Abusive Relationships: Leave Before You Leave in a Bodybag


I think Adele’s video, “Set Fire to the Rain,” is a great example of a typical abusive relationship. It is actually difficult for me to watch, but I like this song… It does a very good job depicting the typical dynamics, the physical abuse, the screaming, punching, pushing, but what’s even more important is that it depicts the “making up.” The “making up” part of an abusive relationship is by far the sickest facet of the entire dynamic. In fact it is so painful to be without this person, the very person who causes the pain because, consequently, they’re also the only one who can make it go away- now that’s what I call a dilemna. Try putting up with this awful cycle for months and even years and tell me how your health is faring- non-existent I would say. If they don’t kill you,there’s a good chance you will kill yourself on purpose or by accident. 1 in every 5 female murder victims in the US are first victims of domestic violence.

Don’t let the fists flying in this video trick you. Domestic violence and abuse doesn’t start out this way, not always, not usually. It’s more subtle. For example, you want to go out with a friend and your partner pulls something like, “Oh but I really wanted to do something with you tonight. I just love spending time with you.” Sweet, right? Wrong. Then there are the subtle suggestions, “You’re not going to wear that out are you? You look so much better in this,” (then they hold up some mud colored shroud that covers all your best physical assets).

Then what happens? You’ve come to depend on them for something- money maybe, or in a lot of cases just companionship. The second you become dependent on them, they start to pull away from you. The entire dynamics of the situation shift. Now, you are chasing them trying to win back their “approval.” As long as they got you doing this they are going to make sure you keep treading water. You will never again gain their approval because not having it allows them to have the most control over you. This is when the real abuse starts.

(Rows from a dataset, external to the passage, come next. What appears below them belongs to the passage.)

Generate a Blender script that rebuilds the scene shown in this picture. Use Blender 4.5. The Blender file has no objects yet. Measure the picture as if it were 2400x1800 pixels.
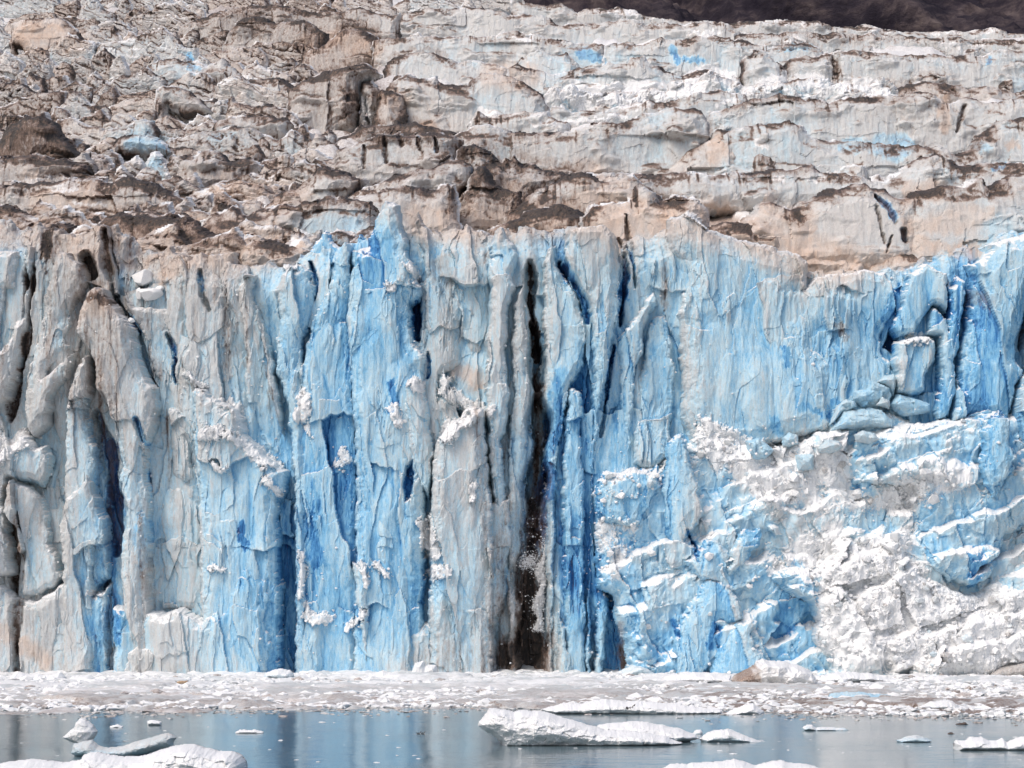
import bpy, math, random
import numpy as np
from mathutils import Vector

# ------------------------------------------------------------------ camera, sky, sun, exposure
sc = bpy.context.scene
C = sc.collection
FPX, HC, HOR = 6160.0, 8.0, 1440.0       # focal length in photo pixels, eye height, horizon row
cam = bpy.data.cameras.new('camera'); camo = bpy.data.objects.new('camera', cam); C.objects.link(camo)
cam.sensor_width = 36; cam.lens = FPX/2400*36; cam.shift_y = (HOR-900)/2400
cam.clip_start = 1; cam.clip_end = 12000
camo.location = (0, 0, HC); camo.rotation_euler = (math.radians(90), 0, 0)
sc.camera = camo
SUN_EL, SUN_AZ = 52, 222                  # azimuth clockwise from +Y; sun stands behind the camera to the left
w = bpy.data.worlds.new('World'); sc.world = w; w.use_nodes = True
nt = w.node_tree; nt.nodes.clear()
sky = nt.nodes.new('ShaderNodeTexSky'); sky.sky_type = 'NISHITA'; sky.sun_disc = False
sky.sun_elevation = math.radians(SUN_EL); sky.sun_rotation = math.radians(SUN_AZ)
sky.dust_density = 4.0; sky.air_density = 1.0; sky.ozone_density = 0.6
bg = nt.nodes.new('ShaderNodeBackground'); bg.inputs[1].default_value = 0.145
wo = nt.nodes.new('ShaderNodeOutputWorld')
nt.links.new(sky.outputs[0], bg.inputs[0]); nt.links.new(bg.outputs[0], wo.inputs[0])
sun = bpy.data.lights.new('sun', 'SUN'); suno = bpy.data.objects.new('sun', sun); C.objects.link(suno)
sun.energy = 1.65; sun.angle = math.radians(24); sun.color = (1.0, 0.935, 0.88)
a = math.radians(SUN_AZ); e = math.radians(SUN_EL)
sd = Vector((math.sin(a)*math.cos(e), math.cos(a)*math.cos(e), math.sin(e)))
suno.rotation_euler = (-sd).to_track_quat('-Z', 'Y').to_euler(); suno.location = (0, 0, 400)
sc.view_settings.view_transform = 'Standard'; sc.view_settings.look = 'None'
sc.view_settings.exposure = 0.05; sc.view_settings.gamma = 1
sc.cycles.max_bounces = 5; sc.cycles.diffuse_bounces = 3; sc.cycles.glossy_bounces = 3

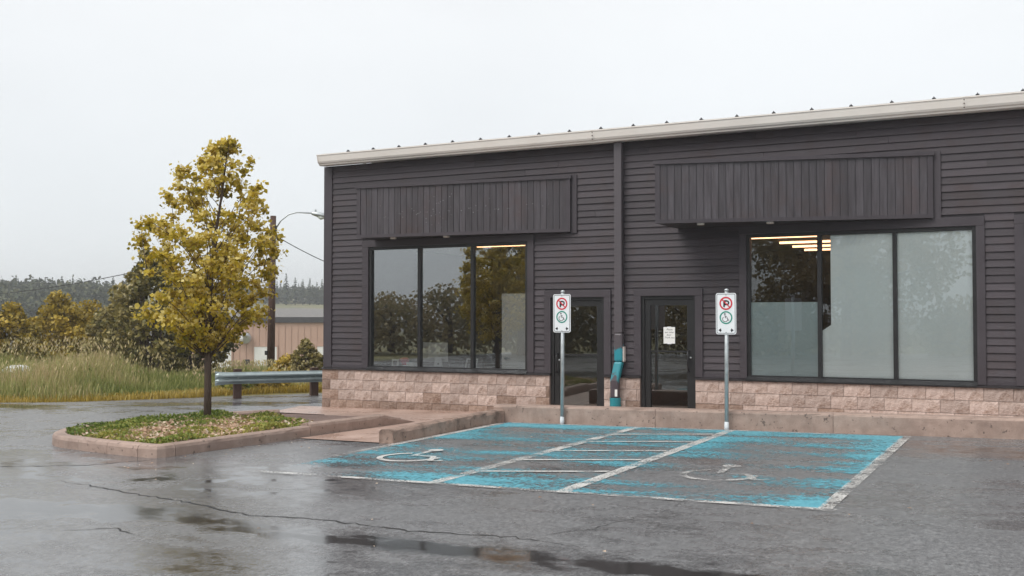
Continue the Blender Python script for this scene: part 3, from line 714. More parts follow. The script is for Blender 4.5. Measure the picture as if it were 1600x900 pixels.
# angled sign boxes of vertical boards
def sign_box(xl, xr, p, zb, zt, n, label, specks):
    a = np.array((xl, YW - p)); b = np.array((xr, YW - .07)); t = (b - a) / np.linalg.norm(b - a); nrm = np.array((t[1], -t[0])); ln = np.linalg.norm(b - a)
    def P(s, d, z): e = a + t * s + nrm * d; return (e[0], e[1], z)
    mb = MB(); v = [(xl, YW - p), (xr, YW - .07), (xr, YW - .03), (xl, YW - .03)]
    mb.prism([(q[0], q[1]) for q in v], 2, zb + .012, zt - .012)
    f = put('sign_box', mb, M['trim'], shop); f['label'] = label
    def slab(name, s0, s1, d0, d1, z0, z1, m):
        mb = MB(); c = [P(s0, d1, z0), P(s1, d1, z0), P(s1, d0, z0), P(s0, d0, z0)]; c += [(q[0], q[1], z1) for q in c]
        mb.add(c, [(0, 3, 2, 1), (4, 5, 6, 7), (0, 1, 5, 4), (1, 2, 6, 5), (2, 3, 7, 6), (3, 0, 4, 7)]); return put(name, mb, m, f)
    s = .06; r = random.Random(n)
    wd = (ln - .12) / n
    for i in range(n):
        slab('vertical_board', s + .004, s + wd - .004, .001, .018 + r.uniform(-.004, .004), zb + .06, zt - .05, M['signboard']); s += wd
    slab('top_trim', -.05, ln + .04, .0, .05, zt - .05, zt + .01, M['trim']); slab('bottom_trim', -.02, ln + .02, .0, .034, zb, zb + .06, M['trim'])
    slab('end_trim', -.02, .06, .0, .03, zb + .061, zt - .051, M['trim']); slab('end_trim', ln - .06, ln + .02, .0, .03, zb + .061, zt - .051, M['trim'])
    put('soffit', MB().prism([(xl, YW - p + .01), (xr, YW - .065), (xr, YW - .03), (xl, YW - .03)], 2, zb + .002, zb + .011), M['flash'], f)
    put('backing_board', bx(xr + .03, xr + .13, YW - .05, YW - .027, zb - .02, zt + .02), M['trim'], f)
    for k in (.16, .42):
        e = a + t * ln * k + np.array((0, min(.12, p * .4)))
        put('downlight', MB().tube([(e[0], e[1], zb + .002), (e[0], e[1], zb - .025)], .06, 14), M['cream'], f)
    if specks:
        mb = MB()
        for i in range(70):
            s_ = r.choice([r.uniform(.4, 1.5), r.uniform(1.4, 2.0), r.uniform(2.0, 3.9)]); z = zb + .47 + r.gauss(0, .06) if s_ < 1.4 or s_ > 2 else r.uniform(zb + .15, zt - .12)
            q = P(s_, .0235, z); h = r.uniform(.002, .0052)
            mb.box(q[0] - h, q[0] + h, q[1] - .002, q[1] + .004, z - h, z + h)
        put('nail_holes', mb, M['galv'], f)['kind'] = 'stuff'
sign_box(-11.78, -7.53, .60, 3.11, 4.12, 34, 'angled fascia box of plum vertical boards with nail holes from removed letters', True)
sign_box(-5.53, -1.47, 1.10, 3.09, 4.10, 35, 'angled fascia box of greyer knotty vertical boards', False)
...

Now, they will scream at you for being too clingy. Tell you to get out, you’re annoying, go away, but then when you go, they ask you to come back. Or they somehow manipulate you into asking them if you can come back, well begging them really.  The more pathetic you become, the meaner they are, because now they see you crawling on your knees and know they can get away with anything, anything. This is when the hitting and pushing begins.

When physical abuse begins you are really screwed. You will either be leaving the relationship with a black eye, broken bone, or in a body bag. I almost left in a body bag and everyday it haunts me, every day. I am full of hate for this man. I have never hated anyone in my life, even the worst bullies, even my rapists, but this man almost took my life. He had the choice, he had the control in that situation. Imagine that your in a life or death situation but you’re not the one who decides. It’s like someone else has a gun to your face. You’re at their mercy, completely. This is the ultimate control. He took for a minute the privledges of The Reaper. Would he use his scithe to take what little life I had left? Or would he spare me? I think the only reason he didn’t murder me that night was because he didn’t want to go to jail. I’m sure if he could’ve gotten away with it, he would’ve. So if you are strong enough, stronger than I was, please get out before it’s too late.

NOTE:

This article is the basis for my upcoming book. I haven’t been blogging much this week, mainly because I”m wrapping up everything to make sure my book will be released on Valentine’s Day. Meeting this deadline means a lot of writing, reading, and not a lot of sleeping. I just want to say next week in honor of my favorite holiday, Valentine’s Day, I am going to be posting a lot of articles about relationships as well as an online dating social experiment and my findings.

 

3 Comments

Filed under Dating, Domestic Violence, Healing, Heart, Life Lessons

3 Responses to Abusive Relationships: Leave Before You Leave in a Bodybag

  1. Paul Roese

    i remember the first girl i lived with told me right before i moved in with her that if i ever even raised a hand toward her we were done. i couldn’t quite figure out what brought that on. i have never ever no matter how angry i might get with a girl thought for a second about hitting her. i have been plenty pissed too but that line of action never enters my head. i asked her about what prompted the statement but she gave no details and i didn’t press the issue. i did think if she was concerned based on some past episode it was good to get it on the record. i am glad you escaped and don’t seem to be drawing your dates from the “Bum of the Month” club. cheers ;=)

    • Hayley Rose

      That’s weird and offensive. I’m sorry you were on the receiving end of that one! Not cool. I was actually planning on writing an article about that- women who assert themselves at the wrong times with the wrong people and what it means. Bum of the month club lol- good you just reminded me I have to cancel my membership- you see, they still show up- I just don’t put up with them anymore or they don’t put up with me and leave (when they see I am not to be controlled and used etc)

      • Paul Roese

        i didn’t take offense at her declaration just was puzzled by it and what might have prompted it. she never did get around to sharing but i figured she would in her own time. she moved to Chicago for a better job after we were together for a couple of years and never got around to it. i gathered that she had some unpleasant experiences in her past and was embarrassed or too raw to talk about them. i do think sometimes it’s not only traumatic experiences we long to forget but embarrassing or shameful choices we have made as well. thanks for your concern amiga.